June 27, 2013

First Place Pirates

Alex Gordon singled in the winning run for Kansas City in the bottom of the tenth as the Royals beat the Cardinals 4-3. That drops St. Louis into a first place tie with the Pittsburgh Pirates, both teams at 48-30. The two teams are close defensively, with the Pirates allowing the second lowest runs per game in the NL at 3.46 per game, the Cardinals third at 3.53. St. Louis, however, leads the NL in scoring at 4.97 runs per game, over a run more per game than the Pirates at 3.92 per game. Detailed standings at Baseball Reference show the Cardinals have won three fewer game than expected while the Pirates won five more. The five game swing for the Pirates is the largest of any NL team this year.

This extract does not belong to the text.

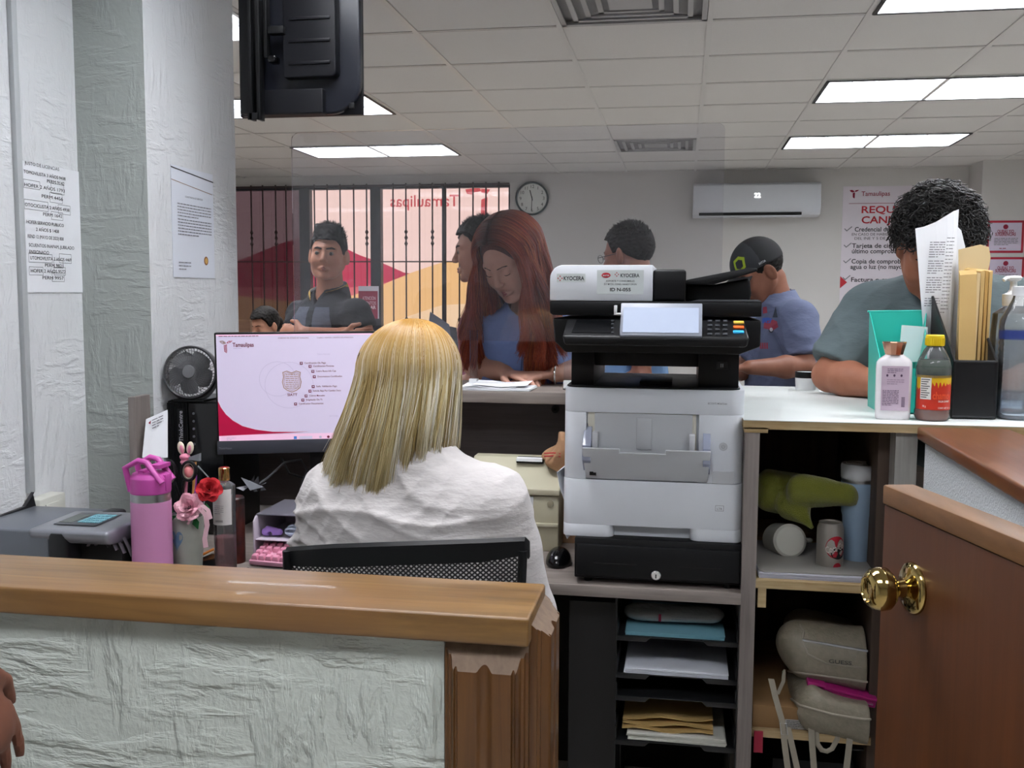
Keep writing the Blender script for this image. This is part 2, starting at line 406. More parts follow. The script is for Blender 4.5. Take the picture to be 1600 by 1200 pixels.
M_black = mat('black plastic', '#101113', 0.45, spec=0.3, bump=(700, 0.08, 0.0004))
M_blackgloss = mat('gloss black plastic', '#0c0d0f', 0.16)
M_ink = mat('black ink', '#1d1d22', 0.6)
M_maroon = mat('maroon ink', '#8c1236', 0.55)
M_red = mat('red ink', '#b3202e', 0.55)
M_paper = mat('white paper', '#e6e8ec', 0.7, bump=(40, 0.2, 0.001))
M_steel = mat('brushed steel', '#b9bbbd', 0.28, metal=1.0)
M_chrome = mat('chrome', '#d8dadc', 0.1, metal=1.0)

b = MB(); b.box(-6.0, 4.2, -2.6, YBACK+1.5, -0.12, 0); struct(b, 'floor', M_floor)
# ceiling board with openings left where lights and vents sit
GX0 = 0.087; GP = 0.612; GY0 = 4.19
def gx(i): return GX0+GP*i
def gy(j): return GY0+GP*j
# lights: (grid column, grid row) of their first tile, two tiles wide
LIGHTS = [(1, -1), (1, 2), (1, 5), (-5, 5), (-5, 2), (1, -4), (-2, -4), (-5, -1), (-2, -7), (1, -7), (4, 2), (4, -1), (-8, 2)]  # entries missing from LL are unseen lights, added to brighten the room
VENTS = [(-1, -1), (-1, 5)]
hole = set()
for i, j in LIGHTS: hole |= {(i, j), (i+1, j)}
for i, j in VENTS: hole.add((i, j))
b = MB()
for i in range(-10, 7):
    for j in range(-11, 9):
        x0, x1, y0, y1 = gx(i), gx(i+1), gy(j), gy(j+1)
        x0 = max(x0, -6); x1 = min(x1, 4.2); y1 = min(y1, YBACK); y0 = max(y0, -2.6)
        if (i, j) in hole or x1 <= x0 or y1 <= y0: continue
        dz = random.uniform(0, 0.003)
        b.box(x0+0.004, x1-0.004, y0+0.004, y1-0.004, ZCEIL+0.002+dz, ZCEIL+0.02)
struct(b, 'ceiling', M_tile)
b = MB(); b.box(-6.1, 4.3, -2.7, YBACK+0.5, ZCEIL+0.2, ZCEIL+0.3); struct(b, 'ceiling_slab', M_dark)
b = MB()
for i in range(-9, 7): b.box(gx(i)-0.011, gx(i)+0.011, -2.6, YBACK, ZCEIL-0.001, ZCEIL+0.03)
for j in range(-10, 9): b.box(-6, 4.2, gy(j)-0.007, gy(j)+0.007, ZCEIL+0.0003, ZCEIL+0.029)
struct(b, 'trim_1', M_tee, 'white metal grid holding the ceiling tiles')
b = MB()
for j in range(-10, 9): b.box(-6, 4.2, gy(j)+0.007, gy(j)+0.0098, ZCEIL+0.0001, ZCEIL+0.01)  # thin dark strips standing in for the shade beside each cross tee
struct(b, 'trim_2', mat('painted shade beside the tees', '#6f6d6a', 0.9), 'dark strips drawn as shade along the cross tees')

# left wall, column, back wall, side walls
b = MB(); b.box(XL-0.2, XL, -2.6, YC0, 0, ZCEIL+0.2); struct(b, 'wall_left', M_wall)
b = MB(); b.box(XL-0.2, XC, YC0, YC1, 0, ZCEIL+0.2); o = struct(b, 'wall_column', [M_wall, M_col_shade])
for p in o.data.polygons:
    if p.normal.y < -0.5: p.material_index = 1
b = MB(); b.box(-6, XL-0.2, YC1-0.15, YC1, 0, ZCEIL+0.2); struct(b, 'wall_left_public', M_back)
WX0, WX1 = -5.0, at(797, 289, Y=YBACK)[0]; WZ1 = at(600, 289, Y=YBACK)[2]; WZ0 = 0.35
b = MB(); b.box(-6, WX0, YBACK, YBACK+0.22, 0, ZCEIL+0.2); b.box(WX0, WX1, YBACK, YBACK+0.22, WZ1, ZCEIL+0.2); b.box(WX0, WX1, YBACK, YBACK+0.22, 0, WZ0)
b.box(WX1, 4.2, YBACK, YBACK+0.22, 0, ZCEIL+0.2); struct(b, 'wall_back', M_back)
b = MB(); b.box(-6.2, -6, -2.6, YBACK+0.22, 0, ZCEIL+0.2); struct(b, 'wall_far_left', M_back)
b = MB(); b.box(4.2, 4.4, -2.6, YBACK+0.22, 0, ZCEIL+0.2); struct(b, 'wall_right', M_back)
b = MB(); b.box(-6, 4.2, -2.8, -2.6, 0, ZCEIL+0.2); struct(b, 'wall_behind', M_back)
xe = at(1534, 300, Y=8.75)[0]
b = MB(); b.box(xe, 4.2, 8.75, YBACK, 0, ZCEIL+0.2); struct(b, 'wall_pilaster', M_back)

# troffer lights
M_tube = mat('lit fluorescent diffuser', '#ffffff', 0.5, emit=LAMP, ecol='#fcfbff')
M_housing = mat('white light housing', '#e8ecef', 0.35)
M_louver = mat('satin louvre blade', '#cfd6da', 0.25, metal=0.3)
def troffer(i, j, label, vis):
    x0, x1, y0, y1 = gx(i)+0.014, gx(i+2)-0.014, gy(j)+0.012, gy(j+1)-0.012
    t = thing('ceiling_light', label, 'ceiling light', ((x0+x1)/2, (y0+y1)/2, ZCEIL), 'fluorescent ceiling lights')
    b = MB(); z0, z1 = ZCEIL+0.0, ZCEIL+0.11
    for a in ((x0, x0+0.006, y0, y1), (x1-0.006, x1, y0, y1), (x0, x1, y0, y0+0.006), (x0, x1, y1-0.006, y1)): b.box(a[0], a[1], a[2], a[3], z0-0.004, z1)
    b.box(x0, x1, y0, y1, z1, z1+0.006); b.build('housing', M_housing, t)
    b = MB()
    for a in ((x0-0.004, x0+0.012, y0, y1), (x1-0.012, x1+0.004, y0, y1), (x0, x1, y0-0.004, y0+0.01), (x0, x1, y1-0.01, y1+0.004)): b.box(a[0], a[1], a[2], a[3], z0-0.0075, z0-0.0045)
    b.build('frame', M_black if vis else M_housing, t)
    b = MB(); b.box(x0+0.03, x1-0.03, y0+0.03, y1-0.03, z1-0.012, z1-0.004); b.build('diffuser', M_tube, t)
    b = MB()
    for k in range(1, 9):
        x = x0+(x1-x0)*k/9; b.prism([(y0+0.006, z0+0.002), (y1-0.006, z0+0.002), (y1-0.006, z0+0.05), (y0+0.006, z0+0.05)], x-0.002, x+0.002, 'yz')
    for k in (1, 2): y = y0+(y1-y0)*k/3; b.box(x0+0.006, x1-0.006, y-0.003, y+0.003, z0+0.002, z0+0.05)
    b.build('louver', M_louver, t)
LL = {(1, -1): 'recessed louvred light cut off by the top right edge of the photo', (1, 2): 'wide louvred ceiling light, the brightest one at upper right',
      (1, 5): 'louvred ceiling light nearest the back wall on the right, above the wall air conditioner', (-5, 5): 'louvred ceiling light over the barred window, seen through the clear screen',
      (-5, 2): 'ceiling light mostly hidden behind the hanging black television'}
for i, j in LIGHTS: troffer(i, j, LL.get((i, j), 'unseen recessed ceiling light, added to brighten the room'), (i, j) in LL)
M_vent = mat('grey vent enamel', '#a8a8a8', 0.5)
for (i, j), lb in zip(VENTS, ('grey square ceiling vent at the top edge, nearest the camera', 'grey ceiling vent further back, above the man with glasses')):
    x0, x1, y0, y1 = gx(i)+0.014, gx(i+1)-0.014, gy(j)+0.012, gy(j+1)-0.012
    t = thing('ceiling_vent', lb, 'vent', ((x0+x1)/2, (y0+y1)/2, ZCEIL), 'ceiling vents')
    b = MB(); b.box(x0, x1, y0, y1, ZCEIL+0.02, ZCEIL+0.03); b.build('backing', mat('vent throat', '#8c8c8c', 0.7), t)
    b = MB()
    for k in range(4):
        s = k*0.055; b.box(x0+s, x1-s, y0+s, y0+s+0.02, ZCEIL-0.004, ZCEIL+0.002); b.box(x0+s, x1-s, y1-s-0.02, y1-s, ZCEIL-0.004, ZCEIL+0.002)
        b.box(x0+s, x0+s+0.02, y0+s, y1-s, ZCEIL-0.004, ZCEIL+0.002); b.box(x1-s-0.02, x1-s, y0+s, y1-s, ZCEIL-0.004, ZCEIL+0.002)
    b.box(x0+0.21, x1-0.21, y0+0.21, y1-0.21, ZCEIL-0.004, ZCEIL+0.002); b.build('grille', M_vent, t)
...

You can see why in the sparklines for the two teams. If you look at the Pirates season in run differences, they are winning close games but losing big. The Cardinals are the opposite, pounding teams when they win, but losing close ones.

This strikes me as exactly the kind of situation that would lead to a Pirates swoon later in the year. Great teams win big. That’s what the Cardinals are doing. If the run difference keeps up the rest of the season, St. Louis should win the division handily. I suspect, however, the addition of Jordy Mercer made the Pirates offense much better. (Clint Barmes was a black hole of outs.) I also suspect the Pirates might find a power bat for right field or first base, the last weak links on the team. Pittsburgh has been lucky so far, and it’s up to the front office to make sure that lucky start isn’t squandered by assuming the good fortune will continue.

1 thought on “First Place Pirates

  1. ernie cohen

    This argument is only partially correct:

    – Teams with strong relief pitching (particularly short relief, like PIT) routinely exceed Pythagorean expectation. So PIT is somewhat less lucky than their run differential indicates.

    – PIT has a lot of their bad pitching tied up in pitchers who are not going to effect future wins and losses – pitchers who are clearly not going to pitch any more (e.g., because of injury), or have pitched less than some threshold of innings or have ridiculous ERAs (and are therefore used only in extremely low leverage situations). This eliminates -3.0 WAR of bad PIT pitching (73 runs in 79.1 innings) (if you include MacDonald in this category). If you remove these pitchers from the equation, the remaining pitchers have given up 2.7 RA/9. By comparison, STL ditches only -1.8 WAR (38 runs in 37.1 innings, almost all in the form of Mitchel Boggs), leaving them with 3.2 RA/9. So looking forward (and of course ignoring various possibly unsustainable pitching statistics), we would expect PIT pitching to be substantially better than STL pitching over the rest of the season.